• [YOUR TASK]: Begin at the first line below and copy each line exactly, ending with the line where "from math import radians, sin, cos, pi" appears.

····················

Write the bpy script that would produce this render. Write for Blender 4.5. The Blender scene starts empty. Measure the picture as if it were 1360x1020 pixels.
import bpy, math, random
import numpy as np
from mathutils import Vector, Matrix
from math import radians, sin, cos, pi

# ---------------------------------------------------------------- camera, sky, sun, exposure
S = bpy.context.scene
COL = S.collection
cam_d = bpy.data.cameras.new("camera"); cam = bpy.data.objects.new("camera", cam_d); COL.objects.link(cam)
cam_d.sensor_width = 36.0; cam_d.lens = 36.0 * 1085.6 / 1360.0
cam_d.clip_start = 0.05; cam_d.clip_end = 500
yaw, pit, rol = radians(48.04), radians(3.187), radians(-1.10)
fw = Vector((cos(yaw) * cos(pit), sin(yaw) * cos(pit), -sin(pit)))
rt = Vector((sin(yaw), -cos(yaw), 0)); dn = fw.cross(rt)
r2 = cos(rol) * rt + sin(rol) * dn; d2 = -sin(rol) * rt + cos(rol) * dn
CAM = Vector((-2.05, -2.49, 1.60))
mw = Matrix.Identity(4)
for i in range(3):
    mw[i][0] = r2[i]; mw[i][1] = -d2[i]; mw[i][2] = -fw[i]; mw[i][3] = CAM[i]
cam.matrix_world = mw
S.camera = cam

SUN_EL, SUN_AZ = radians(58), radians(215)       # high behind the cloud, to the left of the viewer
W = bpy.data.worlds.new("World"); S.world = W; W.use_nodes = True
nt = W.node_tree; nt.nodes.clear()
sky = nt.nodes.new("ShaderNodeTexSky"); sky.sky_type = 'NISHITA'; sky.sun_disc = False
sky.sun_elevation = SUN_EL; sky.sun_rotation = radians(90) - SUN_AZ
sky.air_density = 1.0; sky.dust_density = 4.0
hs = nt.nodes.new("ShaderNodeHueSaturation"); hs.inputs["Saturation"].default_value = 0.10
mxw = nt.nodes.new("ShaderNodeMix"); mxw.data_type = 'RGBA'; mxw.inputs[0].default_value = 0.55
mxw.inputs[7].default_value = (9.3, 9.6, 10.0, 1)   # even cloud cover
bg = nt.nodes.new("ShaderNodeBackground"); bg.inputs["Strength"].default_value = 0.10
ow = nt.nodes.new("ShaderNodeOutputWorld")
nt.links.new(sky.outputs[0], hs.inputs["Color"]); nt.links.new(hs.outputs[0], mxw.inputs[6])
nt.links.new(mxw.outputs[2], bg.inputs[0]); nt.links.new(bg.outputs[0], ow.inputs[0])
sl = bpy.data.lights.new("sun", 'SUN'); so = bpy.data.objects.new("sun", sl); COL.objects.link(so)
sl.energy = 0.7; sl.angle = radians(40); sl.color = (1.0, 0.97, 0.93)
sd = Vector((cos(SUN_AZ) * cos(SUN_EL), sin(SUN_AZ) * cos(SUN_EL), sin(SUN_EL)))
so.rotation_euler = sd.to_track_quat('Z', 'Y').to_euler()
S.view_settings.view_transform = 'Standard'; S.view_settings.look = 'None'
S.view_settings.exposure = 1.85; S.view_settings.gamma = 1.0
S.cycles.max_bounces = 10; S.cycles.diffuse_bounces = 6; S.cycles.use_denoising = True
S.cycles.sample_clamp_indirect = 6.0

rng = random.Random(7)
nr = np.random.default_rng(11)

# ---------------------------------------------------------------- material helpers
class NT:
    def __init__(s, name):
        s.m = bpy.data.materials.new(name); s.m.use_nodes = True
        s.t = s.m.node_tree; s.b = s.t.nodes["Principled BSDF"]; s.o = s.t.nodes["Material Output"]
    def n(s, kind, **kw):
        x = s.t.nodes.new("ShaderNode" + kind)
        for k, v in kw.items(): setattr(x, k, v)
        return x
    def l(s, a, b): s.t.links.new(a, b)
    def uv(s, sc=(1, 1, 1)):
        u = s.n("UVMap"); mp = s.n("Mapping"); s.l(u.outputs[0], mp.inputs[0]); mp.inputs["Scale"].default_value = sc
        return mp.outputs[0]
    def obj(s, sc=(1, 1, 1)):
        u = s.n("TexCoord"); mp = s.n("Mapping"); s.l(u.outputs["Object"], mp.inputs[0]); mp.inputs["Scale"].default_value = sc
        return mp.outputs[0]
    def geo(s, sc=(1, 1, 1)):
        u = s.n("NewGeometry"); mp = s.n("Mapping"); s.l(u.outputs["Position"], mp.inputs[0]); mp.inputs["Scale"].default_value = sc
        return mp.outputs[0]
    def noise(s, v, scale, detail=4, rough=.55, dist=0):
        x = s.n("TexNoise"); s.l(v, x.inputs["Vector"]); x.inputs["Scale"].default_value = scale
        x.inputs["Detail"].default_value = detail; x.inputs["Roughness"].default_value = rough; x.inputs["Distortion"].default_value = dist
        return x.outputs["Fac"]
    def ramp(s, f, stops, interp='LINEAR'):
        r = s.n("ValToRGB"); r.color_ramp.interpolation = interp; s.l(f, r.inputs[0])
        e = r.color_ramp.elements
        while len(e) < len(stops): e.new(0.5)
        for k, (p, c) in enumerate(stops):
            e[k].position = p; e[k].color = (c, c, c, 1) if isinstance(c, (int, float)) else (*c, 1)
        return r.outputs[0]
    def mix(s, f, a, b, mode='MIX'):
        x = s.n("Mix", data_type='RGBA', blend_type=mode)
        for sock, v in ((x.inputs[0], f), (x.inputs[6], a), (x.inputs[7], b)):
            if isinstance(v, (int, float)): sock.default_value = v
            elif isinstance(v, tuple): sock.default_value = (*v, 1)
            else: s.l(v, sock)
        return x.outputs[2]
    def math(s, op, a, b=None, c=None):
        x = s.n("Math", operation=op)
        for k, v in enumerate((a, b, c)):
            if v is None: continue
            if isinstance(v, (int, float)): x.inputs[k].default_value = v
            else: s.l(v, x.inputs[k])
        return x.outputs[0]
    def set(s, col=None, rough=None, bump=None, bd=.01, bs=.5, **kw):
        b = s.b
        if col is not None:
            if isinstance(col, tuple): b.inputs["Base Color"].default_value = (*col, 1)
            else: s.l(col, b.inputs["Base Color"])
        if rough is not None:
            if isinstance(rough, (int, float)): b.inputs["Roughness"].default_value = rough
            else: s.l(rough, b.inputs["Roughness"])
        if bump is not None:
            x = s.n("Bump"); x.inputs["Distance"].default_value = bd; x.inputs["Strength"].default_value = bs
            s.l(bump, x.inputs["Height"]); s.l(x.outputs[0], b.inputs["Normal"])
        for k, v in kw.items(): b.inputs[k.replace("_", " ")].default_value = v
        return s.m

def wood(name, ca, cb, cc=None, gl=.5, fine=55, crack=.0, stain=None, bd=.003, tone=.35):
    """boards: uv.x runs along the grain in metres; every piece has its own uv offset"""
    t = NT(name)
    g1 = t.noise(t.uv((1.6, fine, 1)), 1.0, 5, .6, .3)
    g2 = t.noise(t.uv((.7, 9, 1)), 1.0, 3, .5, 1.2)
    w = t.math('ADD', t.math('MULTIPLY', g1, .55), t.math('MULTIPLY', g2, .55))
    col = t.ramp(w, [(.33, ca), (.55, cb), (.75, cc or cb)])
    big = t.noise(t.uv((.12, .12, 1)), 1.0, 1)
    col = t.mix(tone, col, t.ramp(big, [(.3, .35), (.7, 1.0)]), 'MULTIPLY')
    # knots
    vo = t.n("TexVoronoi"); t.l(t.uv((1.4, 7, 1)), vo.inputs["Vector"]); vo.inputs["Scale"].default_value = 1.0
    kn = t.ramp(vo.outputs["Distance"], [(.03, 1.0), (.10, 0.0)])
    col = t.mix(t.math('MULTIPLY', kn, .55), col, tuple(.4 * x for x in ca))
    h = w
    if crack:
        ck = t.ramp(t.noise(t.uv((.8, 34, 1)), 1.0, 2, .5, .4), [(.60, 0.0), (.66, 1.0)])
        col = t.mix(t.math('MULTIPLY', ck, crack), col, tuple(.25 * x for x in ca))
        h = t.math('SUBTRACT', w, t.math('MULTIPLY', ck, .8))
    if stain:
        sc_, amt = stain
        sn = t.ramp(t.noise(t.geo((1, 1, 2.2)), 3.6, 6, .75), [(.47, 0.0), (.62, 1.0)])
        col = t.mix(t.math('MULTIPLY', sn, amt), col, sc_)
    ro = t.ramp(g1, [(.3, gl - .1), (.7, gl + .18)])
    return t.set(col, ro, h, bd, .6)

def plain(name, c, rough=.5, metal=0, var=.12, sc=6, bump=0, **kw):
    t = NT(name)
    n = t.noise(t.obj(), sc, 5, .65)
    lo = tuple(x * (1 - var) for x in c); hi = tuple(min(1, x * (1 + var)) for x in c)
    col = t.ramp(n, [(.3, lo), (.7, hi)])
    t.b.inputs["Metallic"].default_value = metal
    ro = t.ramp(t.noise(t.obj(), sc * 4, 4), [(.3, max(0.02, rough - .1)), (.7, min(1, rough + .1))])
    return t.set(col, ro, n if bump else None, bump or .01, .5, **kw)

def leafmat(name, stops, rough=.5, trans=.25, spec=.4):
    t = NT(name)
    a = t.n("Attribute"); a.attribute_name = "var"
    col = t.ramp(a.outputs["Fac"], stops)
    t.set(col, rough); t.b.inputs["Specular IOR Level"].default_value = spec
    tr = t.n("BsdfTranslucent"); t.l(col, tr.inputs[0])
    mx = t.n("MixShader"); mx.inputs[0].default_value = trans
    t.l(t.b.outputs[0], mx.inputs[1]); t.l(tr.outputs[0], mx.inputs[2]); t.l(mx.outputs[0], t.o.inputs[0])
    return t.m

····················

• [SOLUTION FOR THIS TASK]:
Write the bpy script that would produce this render. Write for Blender 4.5. The Blender scene starts empty. Measure the picture as if it were 1360x1020 pixels.
import bpy, math, random
import numpy as np
from mathutils import Vector, Matrix
from math import radians, sin, cos, pi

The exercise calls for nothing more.